How much time the team should spend on pairing? My group did 100% pairing, i.e. all coding was done through pairing. Later we changed to selectively choose to pair or work on things individually. From the pairing experience, there are times when pairing doesn’t work well. When the pair needs to try to experiment, when both are willing to try some totally different approaches, it is better that each person tries on their own, and then come back to pair and review the results together.

When the task to work on is very straightforward and simple, it is not necessary to engage two persons to pair on that. Even with rotating who to drive and who to navigate, it would become boring to pair on super simple tasks. It will be better for the pair to split the work and each work on their own. Then after they are done, review each other’s work.

The time when it is very good for pairing is when some design thinking is needed, then through pairing, 2 persons working out this phase together not only gives better design, but also having both of them gaining good understanding on how to proceed if they are going to split work to work on their own. This is better than each person just learn from reading other people’s codes and interpret the intention of the codes based on their own understanding.

When there are complicated tasks, pairing or mobbing will be more effective to tackle them together. It is also very good learning time to let junior developers to learn and grow.

Pairing is most effective when two persons are at about the same level relative to the difficulty level of the task. Both sides contribute thinking and ideas. No extra explanation is needed when both understand what is considered best practice or what design patterns to use.

Pairing is good to bring new person on board in a new area, or it is good to share knowledge. However, if for long term the persons to pair with is always at askew level of skills and knowledge, productivity or even team dynamics won’t be good. This is not a problem of pairing, but a problem of team structure. A team should have mixed level of team members. At work, we normally have mixed difficulty levels of work. Then pairing with different persons work well for different types of task at work.

Seniors pair together can tackle very complicated task or work out a good design for the product. While senior pair with junior gives the junior an opportunity to learn from a senior person, but it also allows the senior person to teach and practice mentoring and communication skills. By explaining things to the other person, it will help the senior person to work things out too by talking loud what is in their mind. Junior and junior pair together both get more opportunity to practice and improve on decision making.

Some groups practicing pair programming try to hire many junior developers to reduce cost, having the thinking that two person together will provide better quality of codes. However, this doesn’t work that way with complicated task or when good design is needed.

One thing to watch out for is pairing doesn’t really give enough opportunity to an entry level person to grow into a good developer, or it maybe a very slow process. To become a good developer, it requires abundant coding and trying things.
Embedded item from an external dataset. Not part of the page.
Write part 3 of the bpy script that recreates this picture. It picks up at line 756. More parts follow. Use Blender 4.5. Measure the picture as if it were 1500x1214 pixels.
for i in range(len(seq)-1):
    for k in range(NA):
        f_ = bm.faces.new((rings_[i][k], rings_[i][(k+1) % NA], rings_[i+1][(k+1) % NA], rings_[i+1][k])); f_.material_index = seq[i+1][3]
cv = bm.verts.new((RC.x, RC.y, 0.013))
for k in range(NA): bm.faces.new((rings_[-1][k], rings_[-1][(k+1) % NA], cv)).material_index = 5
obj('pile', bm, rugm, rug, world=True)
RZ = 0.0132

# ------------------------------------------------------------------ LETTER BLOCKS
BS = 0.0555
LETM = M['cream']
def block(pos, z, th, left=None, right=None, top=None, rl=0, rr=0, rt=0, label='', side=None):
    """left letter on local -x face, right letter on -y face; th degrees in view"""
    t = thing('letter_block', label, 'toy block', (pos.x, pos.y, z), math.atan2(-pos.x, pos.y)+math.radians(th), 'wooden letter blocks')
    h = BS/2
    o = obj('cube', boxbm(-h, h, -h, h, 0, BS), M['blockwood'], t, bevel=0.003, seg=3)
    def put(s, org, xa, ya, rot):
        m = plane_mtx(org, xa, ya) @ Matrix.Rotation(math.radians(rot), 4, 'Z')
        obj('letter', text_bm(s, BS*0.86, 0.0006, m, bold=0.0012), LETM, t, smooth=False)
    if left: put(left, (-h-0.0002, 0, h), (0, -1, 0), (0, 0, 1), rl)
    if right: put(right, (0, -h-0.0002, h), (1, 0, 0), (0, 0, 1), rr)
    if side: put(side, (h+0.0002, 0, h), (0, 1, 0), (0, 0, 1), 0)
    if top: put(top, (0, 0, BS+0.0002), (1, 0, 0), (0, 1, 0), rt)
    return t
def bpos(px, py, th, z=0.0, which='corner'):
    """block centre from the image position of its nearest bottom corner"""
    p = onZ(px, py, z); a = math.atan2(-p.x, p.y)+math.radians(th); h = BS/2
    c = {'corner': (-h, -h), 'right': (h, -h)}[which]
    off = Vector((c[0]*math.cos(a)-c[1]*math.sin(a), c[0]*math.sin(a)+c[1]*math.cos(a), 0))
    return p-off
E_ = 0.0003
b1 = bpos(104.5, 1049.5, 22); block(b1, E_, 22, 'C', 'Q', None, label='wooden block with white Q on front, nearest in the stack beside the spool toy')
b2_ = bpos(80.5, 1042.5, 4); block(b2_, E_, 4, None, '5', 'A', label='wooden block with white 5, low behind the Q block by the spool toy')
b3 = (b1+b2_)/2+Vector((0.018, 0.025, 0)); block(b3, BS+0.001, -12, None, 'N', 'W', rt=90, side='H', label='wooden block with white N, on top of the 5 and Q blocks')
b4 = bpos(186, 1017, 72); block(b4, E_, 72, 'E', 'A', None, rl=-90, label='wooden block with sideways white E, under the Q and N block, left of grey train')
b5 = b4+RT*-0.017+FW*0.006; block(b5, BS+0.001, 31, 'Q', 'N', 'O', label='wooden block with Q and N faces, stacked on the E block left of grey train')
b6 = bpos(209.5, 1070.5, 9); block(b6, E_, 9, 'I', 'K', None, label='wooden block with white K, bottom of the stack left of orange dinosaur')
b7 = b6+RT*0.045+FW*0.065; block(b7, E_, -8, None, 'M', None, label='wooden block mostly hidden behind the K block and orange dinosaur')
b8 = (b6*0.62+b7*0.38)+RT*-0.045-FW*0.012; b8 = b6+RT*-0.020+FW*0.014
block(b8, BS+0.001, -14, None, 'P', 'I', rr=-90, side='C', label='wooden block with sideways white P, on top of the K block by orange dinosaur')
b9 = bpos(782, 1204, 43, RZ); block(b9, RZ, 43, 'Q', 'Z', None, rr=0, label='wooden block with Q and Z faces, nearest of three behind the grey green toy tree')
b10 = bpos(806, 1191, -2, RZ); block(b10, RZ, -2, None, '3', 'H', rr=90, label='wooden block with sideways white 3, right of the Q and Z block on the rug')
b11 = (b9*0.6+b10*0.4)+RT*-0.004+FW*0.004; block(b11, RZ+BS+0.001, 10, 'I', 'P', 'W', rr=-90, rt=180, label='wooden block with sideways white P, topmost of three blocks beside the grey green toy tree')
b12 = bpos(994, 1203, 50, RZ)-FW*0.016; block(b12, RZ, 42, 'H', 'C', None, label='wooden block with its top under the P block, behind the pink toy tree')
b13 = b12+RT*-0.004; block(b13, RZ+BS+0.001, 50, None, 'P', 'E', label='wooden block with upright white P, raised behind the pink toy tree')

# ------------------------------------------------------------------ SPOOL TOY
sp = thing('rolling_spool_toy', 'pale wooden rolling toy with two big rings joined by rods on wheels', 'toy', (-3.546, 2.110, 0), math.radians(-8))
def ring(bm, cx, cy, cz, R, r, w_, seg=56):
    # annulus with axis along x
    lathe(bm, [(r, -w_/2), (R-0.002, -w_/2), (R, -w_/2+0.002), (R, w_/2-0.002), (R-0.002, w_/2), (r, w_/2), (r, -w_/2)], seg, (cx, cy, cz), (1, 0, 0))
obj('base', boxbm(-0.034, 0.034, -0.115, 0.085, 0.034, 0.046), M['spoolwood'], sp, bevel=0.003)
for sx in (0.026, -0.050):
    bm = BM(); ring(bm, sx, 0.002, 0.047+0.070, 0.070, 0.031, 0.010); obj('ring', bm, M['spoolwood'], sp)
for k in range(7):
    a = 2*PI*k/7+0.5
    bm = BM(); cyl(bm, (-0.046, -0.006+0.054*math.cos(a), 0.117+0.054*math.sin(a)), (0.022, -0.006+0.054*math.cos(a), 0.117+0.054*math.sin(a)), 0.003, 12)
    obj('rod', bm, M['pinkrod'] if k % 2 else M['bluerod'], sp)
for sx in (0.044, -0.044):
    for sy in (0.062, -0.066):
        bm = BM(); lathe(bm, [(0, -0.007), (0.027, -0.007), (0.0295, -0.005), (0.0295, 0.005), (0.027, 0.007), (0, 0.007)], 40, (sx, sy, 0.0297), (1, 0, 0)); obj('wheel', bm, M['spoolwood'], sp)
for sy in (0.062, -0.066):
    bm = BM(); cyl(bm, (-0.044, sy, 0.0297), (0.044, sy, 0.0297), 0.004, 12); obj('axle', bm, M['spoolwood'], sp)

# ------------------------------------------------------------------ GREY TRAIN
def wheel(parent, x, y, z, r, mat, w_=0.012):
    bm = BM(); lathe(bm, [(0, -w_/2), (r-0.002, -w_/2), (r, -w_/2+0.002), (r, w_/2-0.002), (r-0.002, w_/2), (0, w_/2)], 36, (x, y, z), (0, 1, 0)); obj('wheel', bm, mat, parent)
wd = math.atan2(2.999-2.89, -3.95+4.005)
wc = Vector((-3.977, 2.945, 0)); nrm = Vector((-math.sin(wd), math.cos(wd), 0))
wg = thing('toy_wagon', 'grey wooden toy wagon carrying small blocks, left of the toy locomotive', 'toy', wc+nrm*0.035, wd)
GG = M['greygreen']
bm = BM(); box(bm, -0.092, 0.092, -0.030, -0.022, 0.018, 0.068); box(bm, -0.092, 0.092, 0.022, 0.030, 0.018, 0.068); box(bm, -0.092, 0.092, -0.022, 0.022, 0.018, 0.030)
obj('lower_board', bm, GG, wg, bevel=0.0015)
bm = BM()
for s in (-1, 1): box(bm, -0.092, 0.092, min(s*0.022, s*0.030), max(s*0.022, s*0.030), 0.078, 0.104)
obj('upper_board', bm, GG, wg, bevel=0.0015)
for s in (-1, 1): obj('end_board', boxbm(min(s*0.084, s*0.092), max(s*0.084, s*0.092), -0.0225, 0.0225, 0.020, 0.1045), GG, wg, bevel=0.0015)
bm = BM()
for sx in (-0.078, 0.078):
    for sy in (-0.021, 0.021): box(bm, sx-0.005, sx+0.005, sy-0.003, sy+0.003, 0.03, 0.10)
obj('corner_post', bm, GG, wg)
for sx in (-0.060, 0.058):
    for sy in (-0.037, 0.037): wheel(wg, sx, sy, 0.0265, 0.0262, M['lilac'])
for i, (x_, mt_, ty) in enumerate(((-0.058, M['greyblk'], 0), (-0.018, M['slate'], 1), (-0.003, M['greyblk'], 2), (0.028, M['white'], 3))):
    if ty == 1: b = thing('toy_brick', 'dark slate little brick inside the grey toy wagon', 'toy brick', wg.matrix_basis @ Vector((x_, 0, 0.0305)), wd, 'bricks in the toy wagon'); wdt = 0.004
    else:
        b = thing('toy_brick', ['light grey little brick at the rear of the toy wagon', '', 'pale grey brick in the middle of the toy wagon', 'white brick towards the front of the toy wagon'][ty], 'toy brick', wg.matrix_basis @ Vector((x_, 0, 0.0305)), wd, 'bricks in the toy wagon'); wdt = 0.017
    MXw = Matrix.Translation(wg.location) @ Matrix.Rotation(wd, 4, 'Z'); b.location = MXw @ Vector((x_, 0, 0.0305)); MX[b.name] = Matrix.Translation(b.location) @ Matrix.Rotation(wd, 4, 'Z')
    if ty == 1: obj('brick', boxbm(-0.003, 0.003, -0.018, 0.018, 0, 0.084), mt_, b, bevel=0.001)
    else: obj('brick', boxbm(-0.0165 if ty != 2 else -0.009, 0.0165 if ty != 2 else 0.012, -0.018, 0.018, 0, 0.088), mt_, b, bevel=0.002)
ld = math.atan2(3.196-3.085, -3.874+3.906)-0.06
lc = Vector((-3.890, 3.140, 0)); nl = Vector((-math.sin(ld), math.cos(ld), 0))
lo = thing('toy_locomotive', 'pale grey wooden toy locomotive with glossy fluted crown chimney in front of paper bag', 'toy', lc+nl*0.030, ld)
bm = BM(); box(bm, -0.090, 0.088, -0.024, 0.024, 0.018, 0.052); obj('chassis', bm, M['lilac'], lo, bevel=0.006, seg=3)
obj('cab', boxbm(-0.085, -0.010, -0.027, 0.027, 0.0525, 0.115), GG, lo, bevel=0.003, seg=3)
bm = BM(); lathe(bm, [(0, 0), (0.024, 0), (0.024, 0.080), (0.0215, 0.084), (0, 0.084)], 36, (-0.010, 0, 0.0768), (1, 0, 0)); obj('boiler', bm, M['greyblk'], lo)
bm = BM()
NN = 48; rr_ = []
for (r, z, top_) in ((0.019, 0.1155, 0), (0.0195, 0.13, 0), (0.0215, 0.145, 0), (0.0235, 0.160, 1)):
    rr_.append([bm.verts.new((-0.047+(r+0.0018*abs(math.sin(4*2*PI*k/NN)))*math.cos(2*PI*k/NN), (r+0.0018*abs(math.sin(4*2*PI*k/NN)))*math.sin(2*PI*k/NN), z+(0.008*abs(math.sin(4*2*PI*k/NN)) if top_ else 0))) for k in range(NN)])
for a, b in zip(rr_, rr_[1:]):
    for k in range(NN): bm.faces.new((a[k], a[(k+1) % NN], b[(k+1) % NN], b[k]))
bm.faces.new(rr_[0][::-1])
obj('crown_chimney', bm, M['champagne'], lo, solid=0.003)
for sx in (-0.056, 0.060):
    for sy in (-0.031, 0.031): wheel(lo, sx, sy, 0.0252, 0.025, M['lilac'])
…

Having some side projects or hackathon will work better for that.

Pair Programming -Part I

Pairing is something that has a long history dated back from XP programming. We embraced pairing during the digital transformation. The biggest advantage the teams experienced was that the culture of the team naturally changed when people rotates to work on different things together.

When people work by themselves, silos are created within the team. Even when people occasionally get together to pair or mob, people tend to pick the persons they want to work with. After a while, you may see segregations within a team. Spread of knowledge is not even but linear.

We talk about encouraging people to move around to work on different area of the application or system, it is actually not that easy for anyone to start with a new area. An half hour knowledge transfer may not work well depends on how well that is done. Very often, the person working on the new area may have question or being blocked by something and needs the one with knowledge to help. It would be an interruption to the other person’s work. Or the other person could be busy and won’t be available. Then it will end up pretty frustrating for the one working on the new area. People may later just avoid getting into new area due to previous bad experiences.

When those 2 people pair then the above problems will go away. There is great benefit that multiple people in the team have knowledge or experience on different area of application. When there are some issues, we can easily find someone to look into it, instead of having to rely on that one single person as how teams used to operate. People can go on vacation without being called because they are not the only ones that know a particular area.

With people moving around or leaving the companies, team will not be left at loss due to the knowledge held by a single person.

ReOrg

This might be something that IT people don’t like to hear. Coming together with Reorg is normally layoff. Even with no layoff, changes will happen for sure. Who will stay and who will move to a new team.

Changes have to happen in order to have a real transformation. I remember the days when we had about 15 people for standup and very often standup last for more than an hour. Though this definitely can be improved a little bit by reminding people to keep the standup short. It is not that practical having so many people in a team. Splitting teams so each team can be more efficient. Before that, redefine the products.

We used to have all layered structures and teams. Back-end service team. Back-back end service team. Application team or even just a UI layer team. Sometimes it could be just one person. One person take care of an application. Another person take care of a service. Then they belong to different teams. Those days we call them functional teams. They are horizontally layered teams.

We want the teams to be for different products. The team will take care of all layers of a small slice of defined product, or a set of features, so that if there is any new feature or change needed, the changes will be taken care of by people within a team, instead of a lot of handover and coordinations between different teams.

Within the team, it is important that anyone will be able to work on any area of the product, instead of each person only works on a specific area. Otherwise there will be a lot of dependencies and handovers. But how to make anyone capable to work on any area? Pairing is the solution for that. We will talk more about pairing later.